#### Supplied information ####

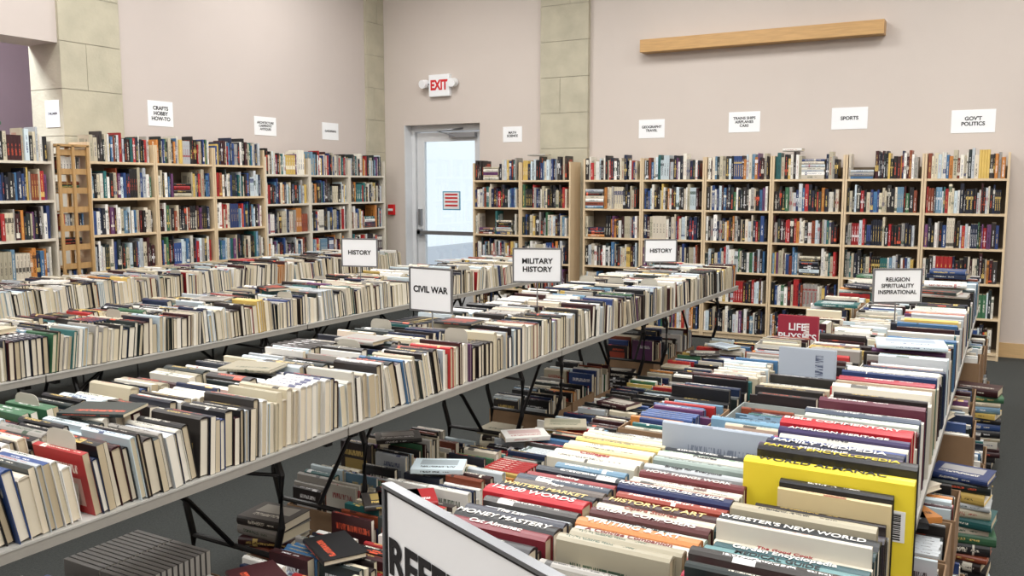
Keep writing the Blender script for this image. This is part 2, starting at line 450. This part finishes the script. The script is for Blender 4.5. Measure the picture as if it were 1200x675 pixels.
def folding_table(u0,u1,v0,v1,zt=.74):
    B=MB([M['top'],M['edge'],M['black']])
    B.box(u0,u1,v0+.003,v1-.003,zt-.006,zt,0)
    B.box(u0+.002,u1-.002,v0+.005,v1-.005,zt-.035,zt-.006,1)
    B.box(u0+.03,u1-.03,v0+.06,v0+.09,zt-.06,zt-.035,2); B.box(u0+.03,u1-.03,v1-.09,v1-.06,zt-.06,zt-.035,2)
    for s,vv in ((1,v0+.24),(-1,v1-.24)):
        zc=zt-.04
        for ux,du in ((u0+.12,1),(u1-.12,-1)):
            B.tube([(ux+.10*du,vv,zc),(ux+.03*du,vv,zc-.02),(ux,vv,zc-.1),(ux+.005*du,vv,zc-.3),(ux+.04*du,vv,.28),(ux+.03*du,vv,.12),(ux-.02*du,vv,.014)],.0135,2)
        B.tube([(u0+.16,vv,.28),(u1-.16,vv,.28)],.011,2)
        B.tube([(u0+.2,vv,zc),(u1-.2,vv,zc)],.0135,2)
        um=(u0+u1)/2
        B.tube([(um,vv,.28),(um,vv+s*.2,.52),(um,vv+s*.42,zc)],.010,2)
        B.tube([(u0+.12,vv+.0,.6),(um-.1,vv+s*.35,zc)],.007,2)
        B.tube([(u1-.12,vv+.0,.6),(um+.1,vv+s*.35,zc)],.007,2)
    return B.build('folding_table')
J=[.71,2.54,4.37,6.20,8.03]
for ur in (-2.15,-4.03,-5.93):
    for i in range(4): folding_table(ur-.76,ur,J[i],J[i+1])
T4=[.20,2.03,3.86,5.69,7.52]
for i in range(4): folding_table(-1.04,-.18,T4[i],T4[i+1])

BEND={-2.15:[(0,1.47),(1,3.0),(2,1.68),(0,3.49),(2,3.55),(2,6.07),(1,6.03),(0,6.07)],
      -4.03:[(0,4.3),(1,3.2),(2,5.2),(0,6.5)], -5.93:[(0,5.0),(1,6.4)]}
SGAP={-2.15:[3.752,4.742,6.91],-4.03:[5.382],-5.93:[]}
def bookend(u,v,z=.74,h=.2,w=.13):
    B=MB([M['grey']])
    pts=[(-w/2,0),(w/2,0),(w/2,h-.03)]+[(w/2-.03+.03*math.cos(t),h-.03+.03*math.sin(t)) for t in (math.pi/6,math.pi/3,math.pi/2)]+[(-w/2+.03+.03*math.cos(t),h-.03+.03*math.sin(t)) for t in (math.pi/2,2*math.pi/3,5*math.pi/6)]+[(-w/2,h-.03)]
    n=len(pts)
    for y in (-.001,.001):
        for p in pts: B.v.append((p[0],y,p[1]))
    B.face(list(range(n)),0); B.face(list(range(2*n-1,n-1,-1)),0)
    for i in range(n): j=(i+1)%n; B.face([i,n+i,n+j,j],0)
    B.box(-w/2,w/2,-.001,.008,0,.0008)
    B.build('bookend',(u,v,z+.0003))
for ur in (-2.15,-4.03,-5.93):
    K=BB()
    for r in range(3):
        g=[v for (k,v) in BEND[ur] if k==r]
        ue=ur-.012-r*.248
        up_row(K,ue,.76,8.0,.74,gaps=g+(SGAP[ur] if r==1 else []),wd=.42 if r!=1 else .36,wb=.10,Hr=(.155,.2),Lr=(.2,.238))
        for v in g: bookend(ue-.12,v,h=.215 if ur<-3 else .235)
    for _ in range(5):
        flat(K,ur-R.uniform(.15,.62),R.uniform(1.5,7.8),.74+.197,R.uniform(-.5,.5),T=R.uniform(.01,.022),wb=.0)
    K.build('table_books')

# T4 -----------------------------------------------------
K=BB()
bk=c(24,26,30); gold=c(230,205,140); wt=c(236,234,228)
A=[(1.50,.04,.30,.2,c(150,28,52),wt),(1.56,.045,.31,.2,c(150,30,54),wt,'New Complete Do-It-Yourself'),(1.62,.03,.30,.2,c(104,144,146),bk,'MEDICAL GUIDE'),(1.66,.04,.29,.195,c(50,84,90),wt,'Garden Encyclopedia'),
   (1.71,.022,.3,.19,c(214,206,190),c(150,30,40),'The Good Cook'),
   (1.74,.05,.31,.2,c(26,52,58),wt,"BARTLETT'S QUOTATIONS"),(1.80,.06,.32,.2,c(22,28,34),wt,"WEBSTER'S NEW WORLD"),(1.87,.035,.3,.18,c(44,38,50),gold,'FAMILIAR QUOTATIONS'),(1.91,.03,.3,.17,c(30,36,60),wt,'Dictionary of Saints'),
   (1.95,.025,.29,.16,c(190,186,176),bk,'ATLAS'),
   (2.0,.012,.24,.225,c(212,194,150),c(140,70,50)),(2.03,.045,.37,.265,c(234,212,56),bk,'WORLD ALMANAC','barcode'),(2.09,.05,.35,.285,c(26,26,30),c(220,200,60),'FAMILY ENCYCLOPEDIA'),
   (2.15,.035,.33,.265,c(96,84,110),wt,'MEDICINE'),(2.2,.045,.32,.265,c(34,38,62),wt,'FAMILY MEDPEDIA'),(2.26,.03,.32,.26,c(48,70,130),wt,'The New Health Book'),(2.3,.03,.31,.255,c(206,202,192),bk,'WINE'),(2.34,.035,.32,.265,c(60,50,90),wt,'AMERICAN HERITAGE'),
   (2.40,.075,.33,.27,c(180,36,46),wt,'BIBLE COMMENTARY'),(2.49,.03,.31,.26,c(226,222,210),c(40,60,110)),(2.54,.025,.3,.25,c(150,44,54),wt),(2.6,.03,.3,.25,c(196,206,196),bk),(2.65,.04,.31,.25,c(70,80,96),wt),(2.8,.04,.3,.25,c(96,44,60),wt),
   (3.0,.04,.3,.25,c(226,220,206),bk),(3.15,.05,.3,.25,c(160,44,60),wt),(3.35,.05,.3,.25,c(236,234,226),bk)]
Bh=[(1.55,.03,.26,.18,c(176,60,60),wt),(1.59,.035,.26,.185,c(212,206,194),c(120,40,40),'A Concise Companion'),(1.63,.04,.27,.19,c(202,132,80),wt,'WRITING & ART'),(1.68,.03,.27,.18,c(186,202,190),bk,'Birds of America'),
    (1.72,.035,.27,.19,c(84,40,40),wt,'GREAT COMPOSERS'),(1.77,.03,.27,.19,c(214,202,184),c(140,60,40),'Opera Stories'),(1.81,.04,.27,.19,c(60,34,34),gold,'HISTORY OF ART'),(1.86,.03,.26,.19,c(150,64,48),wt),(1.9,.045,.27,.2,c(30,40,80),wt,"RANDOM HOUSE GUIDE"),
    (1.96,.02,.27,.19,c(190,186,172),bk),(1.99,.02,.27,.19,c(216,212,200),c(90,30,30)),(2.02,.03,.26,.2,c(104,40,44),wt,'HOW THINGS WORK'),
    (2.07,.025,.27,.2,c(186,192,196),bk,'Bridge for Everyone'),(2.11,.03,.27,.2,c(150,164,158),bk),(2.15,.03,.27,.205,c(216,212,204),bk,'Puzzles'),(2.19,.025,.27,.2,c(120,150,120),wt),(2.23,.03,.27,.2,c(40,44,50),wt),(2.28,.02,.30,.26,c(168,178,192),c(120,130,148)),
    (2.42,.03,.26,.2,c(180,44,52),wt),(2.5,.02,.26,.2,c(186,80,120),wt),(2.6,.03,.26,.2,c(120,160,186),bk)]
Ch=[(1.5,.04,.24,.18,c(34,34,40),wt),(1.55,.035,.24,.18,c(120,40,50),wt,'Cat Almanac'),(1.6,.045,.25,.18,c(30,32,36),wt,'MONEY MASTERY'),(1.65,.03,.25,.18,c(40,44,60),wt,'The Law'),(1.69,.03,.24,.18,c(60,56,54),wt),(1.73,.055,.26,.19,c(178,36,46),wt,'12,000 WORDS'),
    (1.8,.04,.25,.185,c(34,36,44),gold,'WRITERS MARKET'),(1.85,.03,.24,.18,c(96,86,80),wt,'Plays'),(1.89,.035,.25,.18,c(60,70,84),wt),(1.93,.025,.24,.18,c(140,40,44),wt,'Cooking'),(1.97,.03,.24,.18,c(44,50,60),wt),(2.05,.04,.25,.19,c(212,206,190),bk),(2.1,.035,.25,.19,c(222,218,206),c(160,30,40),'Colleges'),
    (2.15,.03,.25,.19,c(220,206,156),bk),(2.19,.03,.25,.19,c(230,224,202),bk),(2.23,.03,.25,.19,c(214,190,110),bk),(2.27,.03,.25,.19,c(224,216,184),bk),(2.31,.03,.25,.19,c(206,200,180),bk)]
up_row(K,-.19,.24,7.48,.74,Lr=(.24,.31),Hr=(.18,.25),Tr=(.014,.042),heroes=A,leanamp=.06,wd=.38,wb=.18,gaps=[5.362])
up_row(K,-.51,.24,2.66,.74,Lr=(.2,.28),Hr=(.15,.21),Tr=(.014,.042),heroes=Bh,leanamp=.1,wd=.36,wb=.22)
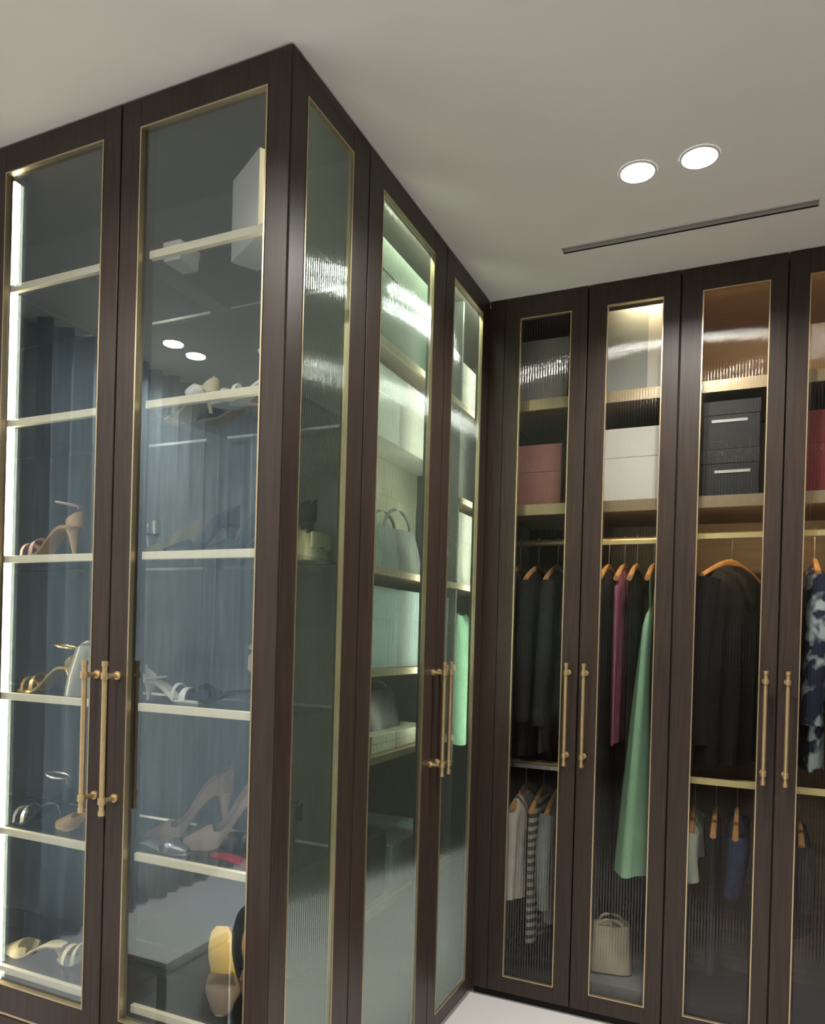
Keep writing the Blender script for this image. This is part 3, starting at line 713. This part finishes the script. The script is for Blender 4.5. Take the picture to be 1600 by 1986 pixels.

####

* Task requirements:
Reproduce exactly the run of lines that opens the listing and closes with the line holding "for i in range(4): folding_table(-1.04,-.18,T4[i],T4[i+1])". Pictures are excluded.

* Solved exercise:
Keep writing the Blender script for this image. This is part 2, starting at line 450. This part finishes the script. The script is for Blender 4.5. Measure the picture as if it were 1200x675 pixels.
def folding_table(u0,u1,v0,v1,zt=.74):
    B=MB([M['top'],M['edge'],M['black']])
    B.box(u0,u1,v0+.003,v1-.003,zt-.006,zt,0)
    B.box(u0+.002,u1-.002,v0+.005,v1-.005,zt-.035,zt-.006,1)
    B.box(u0+.03,u1-.03,v0+.06,v0+.09,zt-.06,zt-.035,2); B.box(u0+.03,u1-.03,v1-.09,v1-.06,zt-.06,zt-.035,2)
    for s,vv in ((1,v0+.24),(-1,v1-.24)):
        zc=zt-.04
        for ux,du in ((u0+.12,1),(u1-.12,-1)):
            B.tube([(ux+.10*du,vv,zc),(ux+.03*du,vv,zc-.02),(ux,vv,zc-.1),(ux+.005*du,vv,zc-.3),(ux+.04*du,vv,.28),(ux+.03*du,vv,.12),(ux-.02*du,vv,.014)],.0135,2)
        B.tube([(u0+.16,vv,.28),(u1-.16,vv,.28)],.011,2)
        B.tube([(u0+.2,vv,zc),(u1-.2,vv,zc)],.0135,2)
        um=(u0+u1)/2
        B.tube([(um,vv,.28),(um,vv+s*.2,.52),(um,vv+s*.42,zc)],.010,2)
        B.tube([(u0+.12,vv+.0,.6),(um-.1,vv+s*.35,zc)],.007,2)
        B.tube([(u1-.12,vv+.0,.6),(um+.1,vv+s*.35,zc)],.007,2)
    return B.build('folding_table')
J=[.71,2.54,4.37,6.20,8.03]
for ur in (-2.15,-4.03,-5.93):
    for i in range(4): folding_table(ur-.76,ur,J[i],J[i+1])
T4=[.20,2.03,3.86,5.69,7.52]
for i in range(4): folding_table(-1.04,-.18,T4[i],T4[i+1])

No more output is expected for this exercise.